> [Data block]

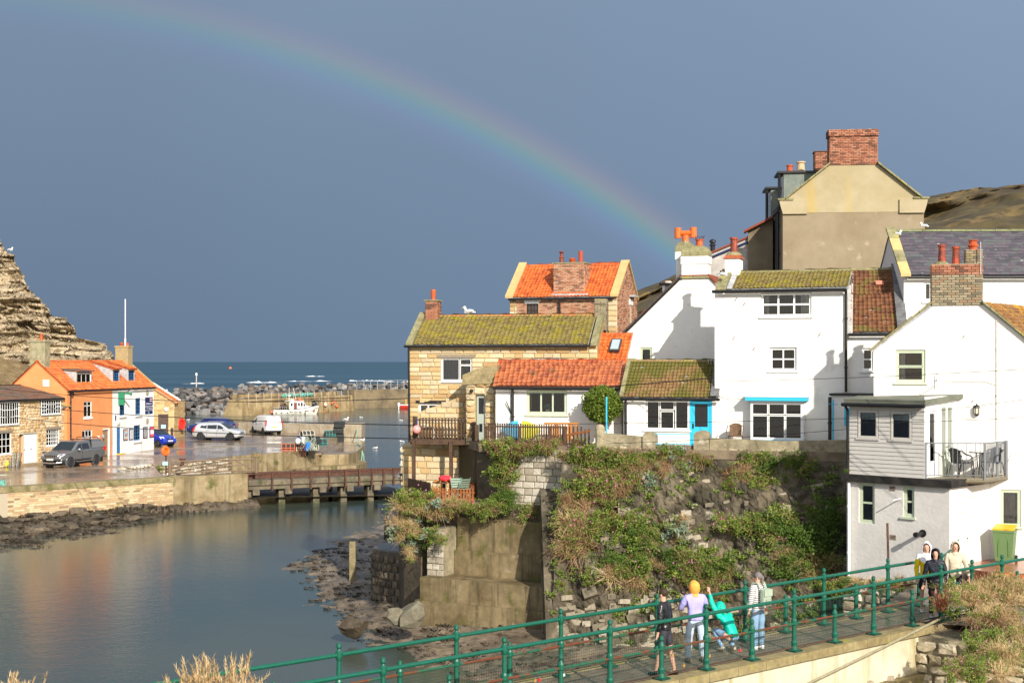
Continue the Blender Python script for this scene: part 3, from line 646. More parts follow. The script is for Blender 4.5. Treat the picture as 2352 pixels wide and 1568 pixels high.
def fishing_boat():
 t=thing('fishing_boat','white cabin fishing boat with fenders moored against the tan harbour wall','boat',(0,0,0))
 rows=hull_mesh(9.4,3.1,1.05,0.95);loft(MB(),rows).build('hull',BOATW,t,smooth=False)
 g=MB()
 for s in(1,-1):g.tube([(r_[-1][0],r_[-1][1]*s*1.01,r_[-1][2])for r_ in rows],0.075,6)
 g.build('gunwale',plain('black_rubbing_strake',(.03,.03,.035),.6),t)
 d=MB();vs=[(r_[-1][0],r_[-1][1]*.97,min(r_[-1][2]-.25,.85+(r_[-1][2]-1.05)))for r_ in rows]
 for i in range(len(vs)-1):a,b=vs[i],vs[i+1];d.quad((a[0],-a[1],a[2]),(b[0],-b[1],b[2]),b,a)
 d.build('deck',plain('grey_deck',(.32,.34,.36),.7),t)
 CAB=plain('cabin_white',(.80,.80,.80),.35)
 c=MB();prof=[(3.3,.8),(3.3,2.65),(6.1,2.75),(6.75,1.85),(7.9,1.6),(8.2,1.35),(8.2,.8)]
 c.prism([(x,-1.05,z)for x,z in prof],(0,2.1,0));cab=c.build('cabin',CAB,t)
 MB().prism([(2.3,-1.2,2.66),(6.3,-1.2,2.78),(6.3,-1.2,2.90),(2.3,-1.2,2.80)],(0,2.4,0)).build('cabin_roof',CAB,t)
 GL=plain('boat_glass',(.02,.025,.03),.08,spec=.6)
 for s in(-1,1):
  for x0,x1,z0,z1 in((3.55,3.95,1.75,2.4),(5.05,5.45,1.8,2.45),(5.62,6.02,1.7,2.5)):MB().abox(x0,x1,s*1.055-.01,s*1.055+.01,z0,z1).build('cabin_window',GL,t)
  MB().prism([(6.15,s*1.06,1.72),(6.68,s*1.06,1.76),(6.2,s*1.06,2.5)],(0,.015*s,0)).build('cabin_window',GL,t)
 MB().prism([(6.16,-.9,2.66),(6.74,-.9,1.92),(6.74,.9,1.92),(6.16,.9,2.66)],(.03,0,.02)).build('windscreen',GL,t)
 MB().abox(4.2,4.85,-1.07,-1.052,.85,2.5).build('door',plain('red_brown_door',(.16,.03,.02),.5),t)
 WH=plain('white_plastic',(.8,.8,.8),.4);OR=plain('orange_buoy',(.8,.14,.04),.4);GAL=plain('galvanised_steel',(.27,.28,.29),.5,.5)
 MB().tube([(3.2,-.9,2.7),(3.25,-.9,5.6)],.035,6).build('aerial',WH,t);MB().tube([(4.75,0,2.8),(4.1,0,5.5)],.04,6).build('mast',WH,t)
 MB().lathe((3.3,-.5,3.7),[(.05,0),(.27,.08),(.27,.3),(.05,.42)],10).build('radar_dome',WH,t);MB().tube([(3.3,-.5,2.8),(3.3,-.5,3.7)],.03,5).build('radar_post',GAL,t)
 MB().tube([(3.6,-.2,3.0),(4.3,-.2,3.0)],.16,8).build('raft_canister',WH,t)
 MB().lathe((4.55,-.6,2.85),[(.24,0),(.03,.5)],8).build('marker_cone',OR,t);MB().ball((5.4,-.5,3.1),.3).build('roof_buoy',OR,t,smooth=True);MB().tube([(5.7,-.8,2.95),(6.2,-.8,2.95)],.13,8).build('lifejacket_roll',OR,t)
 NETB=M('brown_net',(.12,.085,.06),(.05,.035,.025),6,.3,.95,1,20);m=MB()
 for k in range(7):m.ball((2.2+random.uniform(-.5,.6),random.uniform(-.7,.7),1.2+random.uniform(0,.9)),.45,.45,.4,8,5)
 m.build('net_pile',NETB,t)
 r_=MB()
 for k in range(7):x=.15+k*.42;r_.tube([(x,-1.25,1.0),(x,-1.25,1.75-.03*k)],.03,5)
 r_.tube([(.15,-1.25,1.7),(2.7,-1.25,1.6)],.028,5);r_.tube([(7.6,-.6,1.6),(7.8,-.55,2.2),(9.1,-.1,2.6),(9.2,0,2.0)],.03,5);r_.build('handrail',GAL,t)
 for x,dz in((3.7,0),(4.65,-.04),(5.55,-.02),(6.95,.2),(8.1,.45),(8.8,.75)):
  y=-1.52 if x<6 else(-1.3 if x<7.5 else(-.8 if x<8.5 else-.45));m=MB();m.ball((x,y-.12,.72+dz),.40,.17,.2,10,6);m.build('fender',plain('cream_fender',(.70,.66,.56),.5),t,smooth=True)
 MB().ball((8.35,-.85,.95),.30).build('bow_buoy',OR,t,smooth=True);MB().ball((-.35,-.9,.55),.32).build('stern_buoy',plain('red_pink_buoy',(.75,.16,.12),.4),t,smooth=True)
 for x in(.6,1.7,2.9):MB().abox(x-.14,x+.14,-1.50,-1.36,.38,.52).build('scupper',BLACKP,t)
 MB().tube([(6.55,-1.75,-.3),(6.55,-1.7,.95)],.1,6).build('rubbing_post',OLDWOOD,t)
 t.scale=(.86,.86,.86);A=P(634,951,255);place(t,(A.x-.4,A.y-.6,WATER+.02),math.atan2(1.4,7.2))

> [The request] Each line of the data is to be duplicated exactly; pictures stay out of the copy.

> [Output for this task]
Continue the Blender Python script for this scene: part 3, from line 646. More parts follow. The script is for Blender 4.5. Treat the picture as 2352 pixels wide and 1568 pixels high.
def fishing_boat():
 t=thing('fishing_boat','white cabin fishing boat with fenders moored against the tan harbour wall','boat',(0,0,0))
 rows=hull_mesh(9.4,3.1,1.05,0.95);loft(MB(),rows).build('hull',BOATW,t,smooth=False)
 g=MB()
 for s in(1,-1):g.tube([(r_[-1][0],r_[-1][1]*s*1.01,r_[-1][2])for r_ in rows],0.075,6)
 g.build('gunwale',plain('black_rubbing_strake',(.03,.03,.035),.6),t)
 d=MB();vs=[(r_[-1][0],r_[-1][1]*.97,min(r_[-1][2]-.25,.85+(r_[-1][2]-1.05)))for r_ in rows]
 for i in range(len(vs)-1):a,b=vs[i],vs[i+1];d.quad((a[0],-a[1],a[2]),(b[0],-b[1],b[2]),b,a)
 d.build('deck',plain('grey_deck',(.32,.34,.36),.7),t)
 CAB=plain('cabin_white',(.80,.80,.80),.35)
 c=MB();prof=[(3.3,.8),(3.3,2.65),(6.1,2.75),(6.75,1.85),(7.9,1.6),(8.2,1.35),(8.2,.8)]
 c.prism([(x,-1.05,z)for x,z in prof],(0,2.1,0));cab=c.build('cabin',CAB,t)
 MB().prism([(2.3,-1.2,2.66),(6.3,-1.2,2.78),(6.3,-1.2,2.90),(2.3,-1.2,2.80)],(0,2.4,0)).build('cabin_roof',CAB,t)
 GL=plain('boat_glass',(.02,.025,.03),.08,spec=.6)
 for s in(-1,1):
  for x0,x1,z0,z1 in((3.55,3.95,1.75,2.4),(5.05,5.45,1.8,2.45),(5.62,6.02,1.7,2.5)):MB().abox(x0,x1,s*1.055-.01,s*1.055+.01,z0,z1).build('cabin_window',GL,t)
  MB().prism([(6.15,s*1.06,1.72),(6.68,s*1.06,1.76),(6.2,s*1.06,2.5)],(0,.015*s,0)).build('cabin_window',GL,t)
 MB().prism([(6.16,-.9,2.66),(6.74,-.9,1.92),(6.74,.9,1.92),(6.16,.9,2.66)],(.03,0,.02)).build('windscreen',GL,t)
 MB().abox(4.2,4.85,-1.07,-1.052,.85,2.5).build('door',plain('red_brown_door',(.16,.03,.02),.5),t)
 WH=plain('white_plastic',(.8,.8,.8),.4);OR=plain('orange_buoy',(.8,.14,.04),.4);GAL=plain('galvanised_steel',(.27,.28,.29),.5,.5)
 MB().tube([(3.2,-.9,2.7),(3.25,-.9,5.6)],.035,6).build('aerial',WH,t);MB().tube([(4.75,0,2.8),(4.1,0,5.5)],.04,6).build('mast',WH,t)
 MB().lathe((3.3,-.5,3.7),[(.05,0),(.27,.08),(.27,.3),(.05,.42)],10).build('radar_dome',WH,t);MB().tube([(3.3,-.5,2.8),(3.3,-.5,3.7)],.03,5).build('radar_post',GAL,t)
 MB().tube([(3.6,-.2,3.0),(4.3,-.2,3.0)],.16,8).build('raft_canister',WH,t)
 MB().lathe((4.55,-.6,2.85),[(.24,0),(.03,.5)],8).build('marker_cone',OR,t);MB().ball((5.4,-.5,3.1),.3).build('roof_buoy',OR,t,smooth=True);MB().tube([(5.7,-.8,2.95),(6.2,-.8,2.95)],.13,8).build('lifejacket_roll',OR,t)
 NETB=M('brown_net',(.12,.085,.06),(.05,.035,.025),6,.3,.95,1,20);m=MB()
 for k in range(7):m.ball((2.2+random.uniform(-.5,.6),random.uniform(-.7,.7),1.2+random.uniform(0,.9)),.45,.45,.4,8,5)
 m.build('net_pile',NETB,t)
 r_=MB()
 for k in range(7):x=.15+k*.42;r_.tube([(x,-1.25,1.0),(x,-1.25,1.75-.03*k)],.03,5)
 r_.tube([(.15,-1.25,1.7),(2.7,-1.25,1.6)],.028,5);r_.tube([(7.6,-.6,1.6),(7.8,-.55,2.2),(9.1,-.1,2.6),(9.2,0,2.0)],.03,5);r_.build('handrail',GAL,t)
 for x,dz in((3.7,0),(4.65,-.04),(5.55,-.02),(6.95,.2),(8.1,.45),(8.8,.75)):
  y=-1.52 if x<6 else(-1.3 if x<7.5 else(-.8 if x<8.5 else-.45));m=MB();m.ball((x,y-.12,.72+dz),.40,.17,.2,10,6);m.build('fender',plain('cream_fender',(.70,.66,.56),.5),t,smooth=True)
 MB().ball((8.35,-.85,.95),.30).build('bow_buoy',OR,t,smooth=True);MB().ball((-.35,-.9,.55),.32).build('stern_buoy',plain('red_pink_buoy',(.75,.16,.12),.4),t,smooth=True)
 for x in(.6,1.7,2.9):MB().abox(x-.14,x+.14,-1.50,-1.36,.38,.52).build('scupper',BLACKP,t)
 MB().tube([(6.55,-1.75,-.3),(6.55,-1.7,.95)],.1,6).build('rubbing_post',OLDWOOD,t)
 t.scale=(.86,.86,.86);A=P(634,951,255);place(t,(A.x-.4,A.y-.6,WATER+.02),math.atan2(1.4,7.2))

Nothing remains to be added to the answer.